Com isso, ficam fora do debate os aspectos mais substantivos, referidos ao sentido e à natureza da comunidade política estruturada no Brasil. Não pode surpreender, portanto, que os temas propriamente políticos da reforma não consigam se impor à discussão. Ficam à margem, represados, reaparecendo, de tempos em tempos, de modo simplificado e casuístico.
Foi o que ocorreu, por exemplo, em março deste ano, quando o presidente Fernando Henrique Cardoso afirmou que as reformas políticas haviam se tornado prioridade do governo. Declarando repentinamente estar disposto a brigar por elas, mas, ao mesmo tempo, apresentando-as como coisa rotineira, fácil de ser resolvida, o presidente não só hostilizou o Congresso como rebaixou a qualidade da discussão, permitindo que se concluísse que, para ele, a reforma só interessaria à medida que pudesse vir a facilitar a "governabilidade", ou seja, disciplinar o Congresso (por exemplo, por meio do recurso à fidelidade partidária) e submetê-lo ao comando do Poder Executivo.
É evidente que estamos em meio a uma batalha pelo Estado. Ela tem a ver não tanto com o "custo" do Estado, mas com as idéias e os projetos a respeito do modo como desejamos viver. Não se trata, portanto, do Estado, mas da sociedade: dos interesses que nela prevalecerão, da organização institucional e da cidadania que deverão nela vigorar, do padrão de desenvolvimento, justiça social, distribuição de renda e inclusão no qual viveremos.
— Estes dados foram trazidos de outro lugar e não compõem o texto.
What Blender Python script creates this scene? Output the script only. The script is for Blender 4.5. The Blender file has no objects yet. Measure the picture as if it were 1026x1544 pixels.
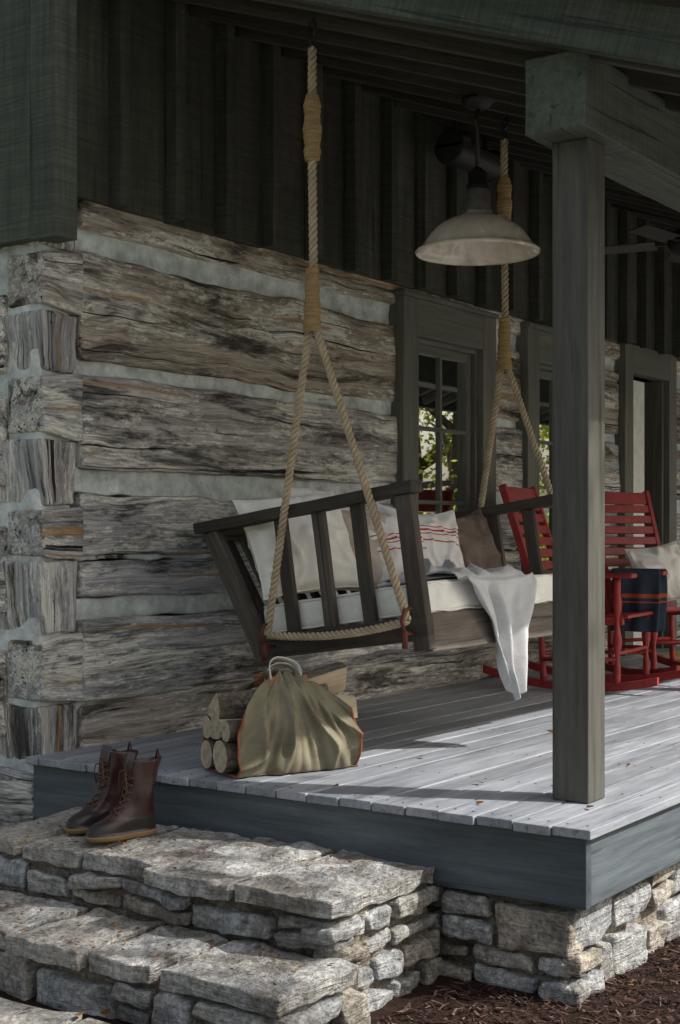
import bpy, math, random
from mathutils import Vector, Matrix, noise
random.seed(7)
U=random.uniform
sc=bpy.context.scene
# ------------------------------------------------------------------ node helpers
class NT:
    def __init__(s,name):
        m=bpy.data.materials.new(name); m.use_nodes=True
        s.m=m; s.t=m.node_tree; s.t.nodes.clear()
        s.out=s.n('ShaderNodeOutputMaterial')
        s.b=s.n('ShaderNodeBsdfPrincipled'); s.l(s.b.outputs[0],s.out.inputs[0])
    def n(s,k,**kw):
        x=s.t.nodes.new(k)
        for a,b in kw.items(): setattr(x,a,b)
        return x
    def l(s,a,b): s.t.links.new(a,b)
    def tc(s):
        a=s.n('ShaderNodeAttribute'); a.attribute_name='tc'; return a.outputs['Vector']
    def rnd(s):
        a=s.n('ShaderNodeAttribute'); a.attribute_name='rnd'; return a.outputs['Fac']
    def map(s,vec,scale):
        m=s.n('ShaderNodeMapping'); m.inputs['Scale'].default_value=scale; s.l(vec,m.inputs[0]); return m.outputs[0]
    def noise(s,vec,scale=1,detail=5,rough=.6,dist=0):
        x=s.n('ShaderNodeTexNoise'); s.l(vec,x.inputs['Vector'])
        x.inputs['Scale'].default_value=scale; x.inputs['Detail'].default_value=min(detail,5)
        x.inputs['Roughness'].default_value=rough; x.inputs['Distortion'].default_value=dist
        return x.outputs['Fac']
    def ramp(s,fac,stops):
        r=s.n('ShaderNodeValToRGB'); e=r.color_ramp.elements
        while len(e)<len(stops): e.new(.5)
        for i,(p,c) in enumerate(stops):
            if not isinstance(c,(tuple,list)): c=(c,c,c)
            e[i].position=p; e[i].color=(*c[:3],1)
        s.l(fac,r.inputs[0]); return r.outputs[0]
    def mix(s,fac,a,b,mode='MIX'):
        x=s.n('ShaderNodeMix',data_type='RGBA',blend_type=mode)
        for v,i in ((fac,0),(a,6),(b,7)):
            if hasattr(v,'links'): s.l(v,x.inputs[i])
            elif i==0: x.inputs[0].default_value=v
            else:
                if not isinstance(v,(tuple,list)): v=(v,v,v)
                x.inputs[i].default_value=(*v[:3],1)
        return x.outputs[2]
    def math(s,op,a,b=None):
        x=s.n('ShaderNodeMath',operation=op)
        for v,i in ((a,0),(b,1)):
            if v is None: continue
            if hasattr(v,'links'): s.l(v,x.inputs[i])
            else: x.inputs[i].default_value=v
        return x.outputs[0]
    def bump(s,h,strength=.5,dist=.01):
        x=s.n('ShaderNodeBump'); x.inputs['Strength'].default_value=strength; x.inputs['Distance'].default_value=dist
        s.l(h,x.inputs['Height']); s.l(x.outputs[0],s.b.inputs['Normal'])
    def fin(s,col,rough=.7,metal=0,spec=.4):
        if hasattr(col,'links'): s.l(col,s.b.inputs['Base Color'])
        else: s.b.inputs['Base Color'].default_value=(*col,1)
        if hasattr(rough,'links'): s.l(rough,s.b.inputs['Roughness'])
        else: s.b.inputs['Roughness'].default_value=rough
        s.b.inputs['Metallic'].default_value=metal
        s.b.inputs['Specular IOR Level'].default_value=spec
        return s.m

def m_wood(name,c1,c2,dark=.35,rough=.7,bump=.5,var=.25,g=1.0,crack=True,cross=0,spec=.3):
    t=NT(name); tc=t.tc(); r=t.rnd()
    n1=t.noise(t.map(tc,(2.5*g,38*g,38*g)),1,5,.75,.4)
    n2=t.noise(t.map(tc,(1.1,3.5,3.5)),1,4,.65,.3)
    n3=t.noise(t.map(tc,(.9,46*g,46*g)),1,3,.5,.8)
    c=t.mix(t.ramp(n2,[(.32,0),(.68,1)]),c1,c2)
    c=t.mix(1,c,t.ramp(n1,[(.3,.58),(.7,1.25)]),'MULTIPLY')
    if crack: c=t.mix(1,c,t.ramp(n3,[(.30,dark),(.38,1)]),'MULTIPLY')
    c=t.mix(1,c,t.ramp(r,[(0,1-var),(1,1+var)]),'MULTIPLY')
    h=t.math('ADD',n1,t.math('MULTIPLY',t.ramp(n3,[(.28,0),(.4,1)]),.8))
    if cross:
        n4=t.noise(t.map(tc,(90,3,3)),1,2,.5)
        h=t.math('ADD',h,t.math('MULTIPLY',n4,cross))
        c=t.mix(1,c,t.ramp(n4,[(.3,1-.25*cross),(.7,1+.2*cross)]),'MULTIPLY')
    t.bump(h,bump,.006)
    return t.fin(c,t.ramp(n1,[(.3,rough-.1),(.7,rough+.12)]),0,spec)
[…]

Por isso, nenhuma reforma digna do nome pode ser pensada com base nos recursos que os governos deixarão de gastar, mas na capacidade que ela tiver de conceber uma nova sociedade e de se vincular aos destinos da população, à defesa de seus direitos, à promoção de seu bem-estar. Isso quer dizer que a reforma do Estado é o prolongamento de uma reforma democrática e social, pois se destina a reformular as relações entre o Estado e a sociedade civil. Só pode frutificar combinada com uma iniciativa voltada para repor o sentido da política e recuperar os vínculos entre as instituições, os indivíduos e os grupos.
O tema do Estado e da sua reforma deveria estar no centro das preocupações nacionais. Não pode ser visto como mero item de um programa de governo, mas como algo revestido do mais elevado e autêntico interesse público. As oposições democráticas e de esquerda, nesse particular, têm uma importante função a cumprir: a elas cabe não só examinar e questionar a pauta oficial, mas propor uma pauta alternativa, mais generosa e mais contundente. A elas cabe também fazer com que o debate chegue às bases da sociedade e empolgue a população. É insensato achar que o tema da reforma possa ser monopolizado pelo governo, pelo discurso oficial, por técnicos e cientistas ou por uma forma qualquer de "pensamento único". Mais que qualquer outro, ele está no coração mesmo da oposição democrática à atual realidade do país e do mundo.


Marco Aurélio Nogueira, 49, é professor livre-docente de teoria política na Unesp (Universidade Estadual Paulista), pesquisador da Fundap (Fundação do Desenvolvimento Administrativo) e autor de "As Possibilidades da Política. Idéias para a Reforma Democrática do Estado" (Paz e Terra, 1998).